_GIVEN MATERIAL_
+--

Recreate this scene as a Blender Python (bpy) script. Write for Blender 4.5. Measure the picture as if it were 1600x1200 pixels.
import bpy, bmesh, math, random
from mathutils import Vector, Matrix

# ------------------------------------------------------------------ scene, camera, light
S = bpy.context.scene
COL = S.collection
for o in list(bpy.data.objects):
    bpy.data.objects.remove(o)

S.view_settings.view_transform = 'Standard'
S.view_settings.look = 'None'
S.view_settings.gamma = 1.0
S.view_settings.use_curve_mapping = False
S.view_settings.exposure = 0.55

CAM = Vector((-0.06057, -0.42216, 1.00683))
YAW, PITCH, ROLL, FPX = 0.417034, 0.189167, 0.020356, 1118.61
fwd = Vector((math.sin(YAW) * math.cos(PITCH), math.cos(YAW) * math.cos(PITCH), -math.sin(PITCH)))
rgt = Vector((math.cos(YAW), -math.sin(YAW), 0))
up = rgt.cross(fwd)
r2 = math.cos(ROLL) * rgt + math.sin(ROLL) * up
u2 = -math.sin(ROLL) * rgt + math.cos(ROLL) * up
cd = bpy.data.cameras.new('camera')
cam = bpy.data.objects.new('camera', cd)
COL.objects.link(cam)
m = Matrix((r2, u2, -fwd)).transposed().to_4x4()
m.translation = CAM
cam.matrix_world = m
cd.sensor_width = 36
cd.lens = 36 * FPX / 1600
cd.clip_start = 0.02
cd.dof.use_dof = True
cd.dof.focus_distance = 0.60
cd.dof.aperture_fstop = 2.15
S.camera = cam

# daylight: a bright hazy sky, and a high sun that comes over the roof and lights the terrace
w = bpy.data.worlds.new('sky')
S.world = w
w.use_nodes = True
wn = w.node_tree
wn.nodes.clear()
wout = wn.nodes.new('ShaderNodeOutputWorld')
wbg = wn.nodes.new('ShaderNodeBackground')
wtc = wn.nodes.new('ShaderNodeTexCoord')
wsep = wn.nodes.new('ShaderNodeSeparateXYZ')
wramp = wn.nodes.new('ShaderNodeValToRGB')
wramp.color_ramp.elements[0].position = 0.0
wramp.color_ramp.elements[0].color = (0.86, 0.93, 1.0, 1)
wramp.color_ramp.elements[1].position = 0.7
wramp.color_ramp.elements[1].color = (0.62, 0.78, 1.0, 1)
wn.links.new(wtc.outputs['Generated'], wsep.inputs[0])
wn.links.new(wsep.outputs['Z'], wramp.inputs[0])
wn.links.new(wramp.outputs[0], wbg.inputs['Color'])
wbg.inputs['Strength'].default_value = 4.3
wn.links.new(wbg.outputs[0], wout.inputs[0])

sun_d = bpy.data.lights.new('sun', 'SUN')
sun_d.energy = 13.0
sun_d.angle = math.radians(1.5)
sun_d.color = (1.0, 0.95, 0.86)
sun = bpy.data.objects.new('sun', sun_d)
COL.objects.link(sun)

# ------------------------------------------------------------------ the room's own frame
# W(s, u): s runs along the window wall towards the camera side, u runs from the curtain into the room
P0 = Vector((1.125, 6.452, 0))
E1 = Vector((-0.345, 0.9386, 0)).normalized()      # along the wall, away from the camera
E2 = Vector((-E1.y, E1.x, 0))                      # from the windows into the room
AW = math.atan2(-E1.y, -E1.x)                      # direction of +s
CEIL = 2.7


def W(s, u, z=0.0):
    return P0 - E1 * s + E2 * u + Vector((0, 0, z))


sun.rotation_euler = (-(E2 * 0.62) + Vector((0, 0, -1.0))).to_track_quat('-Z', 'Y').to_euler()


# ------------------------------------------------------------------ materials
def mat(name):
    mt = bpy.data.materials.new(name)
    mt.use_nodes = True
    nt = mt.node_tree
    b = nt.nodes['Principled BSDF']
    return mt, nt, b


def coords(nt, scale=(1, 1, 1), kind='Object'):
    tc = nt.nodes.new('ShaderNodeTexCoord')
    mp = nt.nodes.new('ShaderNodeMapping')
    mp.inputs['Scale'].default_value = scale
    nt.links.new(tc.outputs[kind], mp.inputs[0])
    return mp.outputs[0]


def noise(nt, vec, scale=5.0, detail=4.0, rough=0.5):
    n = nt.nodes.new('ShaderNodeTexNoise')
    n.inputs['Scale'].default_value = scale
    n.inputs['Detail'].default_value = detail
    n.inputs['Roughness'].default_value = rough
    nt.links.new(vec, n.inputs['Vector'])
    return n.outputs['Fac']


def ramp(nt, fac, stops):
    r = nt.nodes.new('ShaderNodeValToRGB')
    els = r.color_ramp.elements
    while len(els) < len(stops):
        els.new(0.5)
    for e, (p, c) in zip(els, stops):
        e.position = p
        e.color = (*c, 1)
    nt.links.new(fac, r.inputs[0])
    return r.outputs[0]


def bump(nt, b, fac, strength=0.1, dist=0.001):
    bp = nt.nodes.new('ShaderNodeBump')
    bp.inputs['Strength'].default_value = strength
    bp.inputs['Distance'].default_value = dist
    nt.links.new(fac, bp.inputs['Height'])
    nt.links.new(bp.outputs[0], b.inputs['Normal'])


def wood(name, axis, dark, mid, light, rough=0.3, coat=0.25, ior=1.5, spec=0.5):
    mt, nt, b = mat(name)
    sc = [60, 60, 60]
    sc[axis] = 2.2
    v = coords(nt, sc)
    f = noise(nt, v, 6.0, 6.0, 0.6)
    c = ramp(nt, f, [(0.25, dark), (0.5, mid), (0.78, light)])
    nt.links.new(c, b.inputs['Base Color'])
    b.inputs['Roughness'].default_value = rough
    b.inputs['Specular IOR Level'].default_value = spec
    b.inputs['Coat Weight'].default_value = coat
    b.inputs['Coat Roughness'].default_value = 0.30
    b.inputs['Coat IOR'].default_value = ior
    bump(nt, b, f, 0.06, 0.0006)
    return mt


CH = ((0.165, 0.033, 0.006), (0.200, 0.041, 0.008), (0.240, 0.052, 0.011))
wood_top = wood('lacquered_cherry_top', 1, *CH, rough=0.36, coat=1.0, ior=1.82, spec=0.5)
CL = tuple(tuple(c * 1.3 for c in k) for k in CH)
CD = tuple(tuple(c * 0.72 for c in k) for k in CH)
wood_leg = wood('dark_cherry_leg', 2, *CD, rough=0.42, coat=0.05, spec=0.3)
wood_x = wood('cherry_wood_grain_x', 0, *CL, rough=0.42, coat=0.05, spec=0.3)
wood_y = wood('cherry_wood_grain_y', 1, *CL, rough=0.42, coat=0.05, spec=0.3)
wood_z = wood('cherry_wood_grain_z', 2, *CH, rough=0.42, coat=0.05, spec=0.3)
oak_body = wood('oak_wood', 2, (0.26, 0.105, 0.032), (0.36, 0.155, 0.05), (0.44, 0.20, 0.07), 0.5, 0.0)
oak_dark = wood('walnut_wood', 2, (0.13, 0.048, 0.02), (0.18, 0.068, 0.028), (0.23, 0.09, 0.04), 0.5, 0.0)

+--

_THE PROBLEM_
Reproduce every line of the listing above in which the string "tuple" appears.

_WRITTEN ANSWER_
CL = tuple(tuple(c * 1.3 for c in k) for k in CH)
CD = tuple(tuple(c * 0.72 for c in k) for k in CH)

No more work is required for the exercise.